Pensée dure, enveloppe avenante
Me Laayouni, l’« émir » du Kram, n’en a cure. Il est entré en résistance. Il a ordonné à ses services d’état-civil de refuser ce profil de mariage. Il invoque une lecture particulière de l’article 5 du Code du statut personnel datant de 1956 – héritage du « Père de la nation » Habib Bourguiba, pourtant d’ordinaire célébré comme progressiste – et bien sûr la Constitution de 2014. Celle-ci postule que l’Etat a pour responsabilité de « protéger le sacré » (article 6). Cela suffit à Me Laayouni pour affirmer qu’il ne fait « qu’appliquer la loi ». Et que l’infamie vient des autres, cette « minorité d’extrémistes » qui veut « éliminer la religion » de son interprétation de la Constitution, qui s’emploie à « détruire la famille et la morale ».

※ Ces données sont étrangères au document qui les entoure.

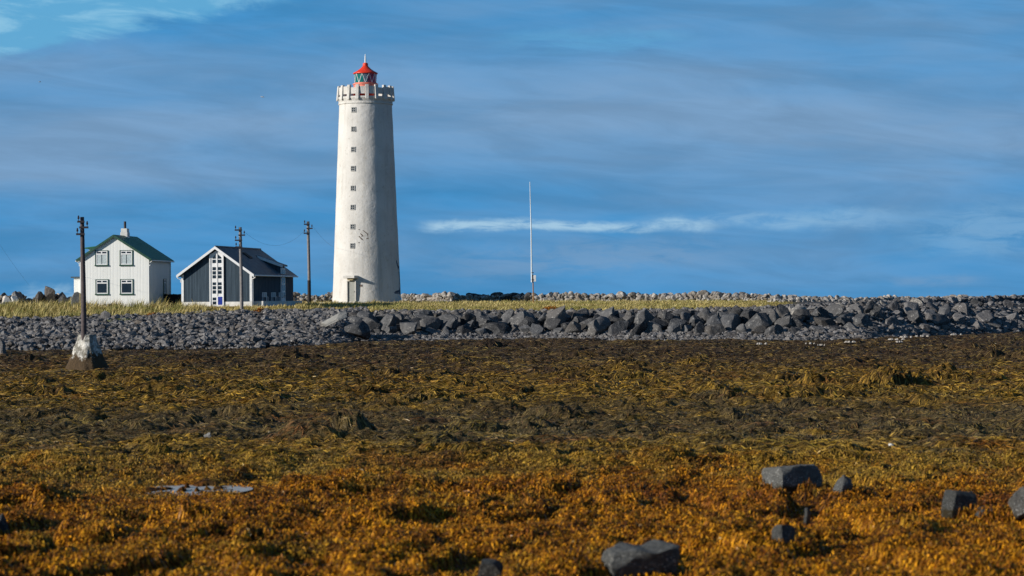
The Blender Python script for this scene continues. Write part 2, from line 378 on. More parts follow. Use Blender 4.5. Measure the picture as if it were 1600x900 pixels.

Fathi Laayouni est un symptôme, celui du réveil du courant d’opinion islamiste en Tunisie, qui avait fait profil bas depuis 2013 – année charnière où la montée du salafisme violent avait provoqué en réaction une vaste mobilisation contre l’islam politique. Dans ce contexte, le parti Ennahda, issu de la matrice islamiste mais entré en alliance tactique début 2015 avec ses anciens rivaux modernistes, avait enjoint à ses partisans de pondérer leurs postures. La consigne de discrétion a tenu environ trois ans.
Depuis la victoire d’Ennahda aux élections municipales du 6 mai, la base islamiste redonne de la voix. Sa nouvelle hardiesse cause parfois des soucis à une direction du parti très préoccupée par son image auprès des Occidentaux, qu’il ne faut pas effaroucher. Me Laayouni est habile. Il invoque la Constitution et Bourguiba. Une pensée dure dans une enveloppe avenante.
Contradictions
Mais en face du maire du Kram se dressent d’autres édiles, aux antipodes de sa vision du monde. La bataille du mariage fait rage. A La Marsa, autre commune du nord de Tunis, le maire, Slim Meherzi, pédiatre « moderniste » sans affiliation partisane, vient de célébrer ostensiblement un mariage bigarré : celui d’une Tunisienne avec un Portugais catholique. Il en est très fier. Et il s’apprête à récidiver le mois prochain avec un Français. « Il faut être intransigeant avec l’application des principes constitutionnels », clame M. Meherzi.
C’est que sa lecture de la Constitution n’est pas celle de Me Laayouni. Lui retient plutôt la stipulation que l’Etat « garantit la liberté de conscience » (article 6), que la Tunisie est « un Etat civil fondé sur la citoyenneté » (article 2) et que « les citoyens et les citoyennes sont égaux en droits et en devoirs » (article 21). « Toute Tunisienne a le droit d’épouser qui elle veut : un athée, un bouddhiste ou peu importe », dit M. Meherzi.
Un autre maire, celui de L’Ariana, commune proche de Tunis, s’affiche lui aussi accueillant vis-à-vis des couples mixtes. Fadhel Moussa, professeur de droit et ancien élu à l’Assemblée constituante (2011-2014), lance une invitation : « Tous les couples sont bienvenus dans ma mairie. » Il n’a encore « marié » aucun couple mixte, mais il se dit prêt à le faire à la première occasion. « Pour moi, la foi relève du for intérieur », insiste-t-il.
Entre Le Kram, La Marsa, L’Ariana et bien d’autres communes encore, la Tunisie éprouve ses contradictions. La bataille des mariages mixtes est comme une nouvelle ligne de front idéologique. Elle se déploie dans les nervures d’un pays promu laboratoire des mutations sociétales de la rive méridionale de la Méditerranée.